Over in Zamalek, design shifts into something more introspective and self-assured. Under the theme “In Between Islands,” curated by architect and creative director Hala Saleh of TDF+, the district explores thresholds; between movement and stillness, tradition and modernity, individuality and community. Inside palaces, galleries, and tree-lined streets, the work feels intimate, almost conversational. It echoes the spirit of Zamalek itself: a place of studios, salons, and late-night ideas.

Meanwhile, in Downtown, the space does not attempt to beautify the chaos, but to sit with it. To examine how design can become more ethical, more emotional, more human in a city shaped by rupture, politics, endurance, and reinvention. Under the curatorial vision “Toward a More Human Design Language” by designer and artist Karim Mekhtigian, the neighbourhood’s layered contradictions are laid bare rather than disguised. Crumbling facades sit beside surviving grandeur; colonial remnants coexist with new resistance. Design in Downtown operates almost archaeologically, unearthing histories embedded in walls, streets, and forgotten interiors.

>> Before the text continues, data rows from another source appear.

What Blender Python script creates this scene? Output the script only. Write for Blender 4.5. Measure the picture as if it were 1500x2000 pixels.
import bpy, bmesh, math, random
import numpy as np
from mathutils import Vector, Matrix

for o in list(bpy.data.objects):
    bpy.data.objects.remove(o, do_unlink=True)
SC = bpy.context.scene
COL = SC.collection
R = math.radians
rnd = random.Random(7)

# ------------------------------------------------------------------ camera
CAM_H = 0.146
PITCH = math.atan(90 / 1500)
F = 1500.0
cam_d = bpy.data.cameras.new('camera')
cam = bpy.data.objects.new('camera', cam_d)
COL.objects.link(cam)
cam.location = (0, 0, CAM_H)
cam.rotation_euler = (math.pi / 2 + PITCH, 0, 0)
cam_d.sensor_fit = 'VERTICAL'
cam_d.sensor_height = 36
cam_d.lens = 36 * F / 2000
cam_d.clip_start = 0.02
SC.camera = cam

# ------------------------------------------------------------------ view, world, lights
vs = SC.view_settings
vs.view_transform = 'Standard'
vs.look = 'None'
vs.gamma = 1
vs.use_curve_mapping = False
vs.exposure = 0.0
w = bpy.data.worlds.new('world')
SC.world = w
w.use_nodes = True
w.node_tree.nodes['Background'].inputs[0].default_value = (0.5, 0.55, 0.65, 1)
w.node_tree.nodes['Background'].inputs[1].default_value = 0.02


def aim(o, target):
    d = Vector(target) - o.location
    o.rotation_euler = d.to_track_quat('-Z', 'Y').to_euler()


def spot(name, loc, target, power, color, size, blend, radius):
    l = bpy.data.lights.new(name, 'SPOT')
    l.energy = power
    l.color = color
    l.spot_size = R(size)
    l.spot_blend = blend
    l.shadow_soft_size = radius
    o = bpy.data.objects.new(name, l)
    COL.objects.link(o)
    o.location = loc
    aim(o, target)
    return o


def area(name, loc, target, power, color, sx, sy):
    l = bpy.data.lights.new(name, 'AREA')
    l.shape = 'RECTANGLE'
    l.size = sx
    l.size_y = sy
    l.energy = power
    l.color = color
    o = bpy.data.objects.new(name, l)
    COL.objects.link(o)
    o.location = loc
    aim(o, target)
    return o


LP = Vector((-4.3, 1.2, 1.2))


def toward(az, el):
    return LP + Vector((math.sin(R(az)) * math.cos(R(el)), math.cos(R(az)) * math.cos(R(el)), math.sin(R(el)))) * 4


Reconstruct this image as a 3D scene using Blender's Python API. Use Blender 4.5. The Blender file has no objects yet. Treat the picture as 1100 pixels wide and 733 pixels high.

Walking through the showcased works felt like moving through a conversation rather than an exhibition. Materials spoke in symbols: fragmented mirrors that questioned self-recognition, reconstructed furniture that hinted at domestic memory, textiles that carried ancestral codes. Some pieces explored absence; others, resilience. Together, they formed a vocabulary of what it means to exist in Cairo right now, between instability and imagination, erasure and reinvention.

Unlike design weeks that lean heavily into futurism, Cairo Design Week feels anchored in memory. Its bilingual language, its calligraphy-led identity, its sensitivity to space all suggest something far more radical: that the future of design doesn’t have to erase where it comes from.